November 18, 2008 By

 

The Department of Justice today issued a report on competitive developments in the telecommunications industry. The report, "Voice, Video and Broadband: The Changing Competitive Landscape and Its Impact on Consumers," is the result of a Telecommunications Symposium hosted by the Department last year.

The report addresses a number of issues that may affect consumers of telecommunications services and antitrust analysis in this industry, including the development of new facilities-based competition, wireless technologies as alternatives to wireline networks, price and non-price consumer benefits from competition, the significance of bundled products, and obstacles to competitive entry. The focus of the report is on telecommunications services provided to residential consumers, rather than business users.

"The symposium report highlights the extraordinary changes that have taken place in consumer telecommunications services, including expanded product offerings, increased quality of products, and, most important from an antitrust perspective, increased competition from separate technology platforms," said Thomas O. Barnett, assistant attorney general in charge of the Department's Antitrust Division.

The report is divided into four chapters. Chapter 1 describes recent trends and developments, including numbers and shares of consumers served by cable companies, telephone companies, direct broadcast satellite, wireless services, and other technologies. New developments are highlighted, such as facilities-based entry by telephone companies into video, and the growth of cable telephony and consumer broadband services offered by multiple providers.

Chapter 2 begins with an overview of basic economic principles applied to telecommunications competition, then analyzes: wireless substitution for wireline telecommunications services; challenges faced by new broadband providers, such as wireless operators; the competitive implications of "triple play" service bundles; and consumer benefits from competition.

Chapter 3 discusses potential impediments to competitive entry in video, voice telephony, and broadband services, including the effects of regulation and conduct by incumbent service providers that may impede competition.
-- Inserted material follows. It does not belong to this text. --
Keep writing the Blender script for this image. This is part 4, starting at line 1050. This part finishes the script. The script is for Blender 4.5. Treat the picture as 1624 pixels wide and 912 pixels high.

Chapter 4 summarizes the findings of the report and implications for the Department's future enforcement activities and competition advocacy. In particular, to aid its ability to enforce the antitrust laws efficiently, the Department will continue to monitor industry trends and developments, paying particular attention to the effects of convergence and increasing substitution among services. The Department will also continue its role as an advocate for sound competition policy.